In the heart of the historic Hamburg, the magnificent Miniatur Wunderland, the world's largest model railway, is an attraction that appeals equally to young and old alike. Boasting more than 12,000 meters of track, this massive scale model includes sections dedicated to the USA and Scandinavia, as well as to Hamburg, and incorporates 890 trains, more than 300,000 lights and in excess of 200,000 human figures. It is not unheard of for guests to spend many hours exploring this fascinating world with its remarkably detailed miniature airports, crowded cities, quaint rural scenes, and bustling harbors.

Charlottenburg Palace:

This palace is one of the few sites in Berlin that still reflects the one-time grandeur of the Hohenzollern clan that ruled the region from 1415 to 1918. Originally a petite summer retreat, it grew into an exquisite baroque pile with opulent private apartments, richly festooned festival halls, collections of precious porcelain and paintings by French 18th-century masters.

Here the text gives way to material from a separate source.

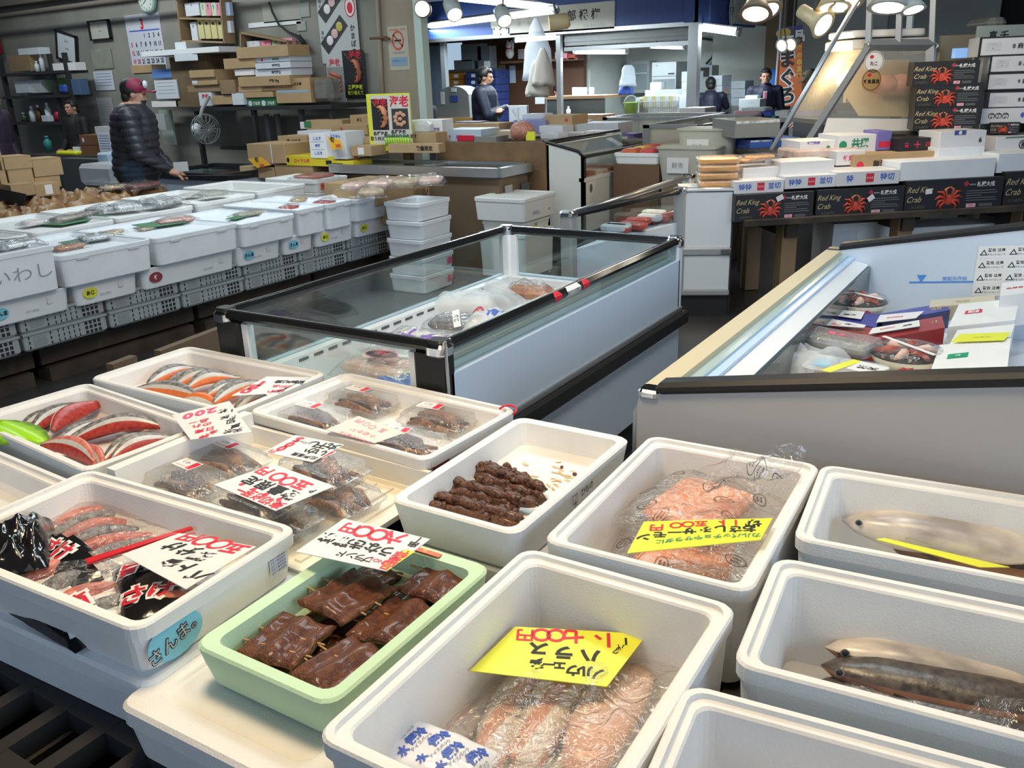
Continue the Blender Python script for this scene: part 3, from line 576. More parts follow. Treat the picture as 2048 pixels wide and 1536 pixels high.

The vast UNESCO-listed Residenz, built by 18th-century architect Balthasar Neumann as the home of the local prince-bishops, is one of Germany’s most important and beautiful baroque palaces. Top billing goes to the brilliant zigzagging Treppenhaus (Staircase) lidded by what still is the world’s largest fresco, a masterpiece by Giovanni Battista Tiepolo depicting allegories of the four then-known continents — Europe, Africa, America and Asia. The complex also houses collections of antiques, paintings and drawings in the Martin-von-Wagner Museum

Neuschwanstein Castle:

Appearing through the mountaintops like a mirage, this castle was the model for Disney’s Sleeping Beauty castle. King Ludwig II planned this fairy-tale pile himself, with the help of a stage designer rather than an architect. He envisioned it as a giant stage on which to recreate the world of Germanic mythology, inspired by the operatic works of his friend Richard Wagner. The most impressive room is the Sängersaal (Minstrels’ Hall), whose frescos depict scenes from the opera Tannhäuser.

Pergamon Museum:

Opening a fascinating window onto the ancient world, this palatial three-wing complex unites a rich feast of classical sculpture and monumental architecture from Greece, Rome, Babylon and the Middle East, including the radiant-blue Ishtar Gate from Babylon, the Roman Market Gate of Miletus and the Caliph's Palace of Mshatta.

Kölner Dom:

The towering Cathedral of St. Peter and St. Mary, Kölner Dom, on the banks of the Rhine is Cologne's most impressive landmark. This masterpiece of High Gothic architecture, one of the largest cathedrals in Europe, was begun in 1248 and was the most ambitious building project of the Middle-Ages. As imposing as its façade, its magnificent interior covers an area of 6,166 square meters and boasts 56 huge pillars.



This dish is a pot roast that is regarded as one of the country’s national dishes. It can be made from many different meats, which are marinated in vinegar, spices, herbs and seasoning for up to 10 days.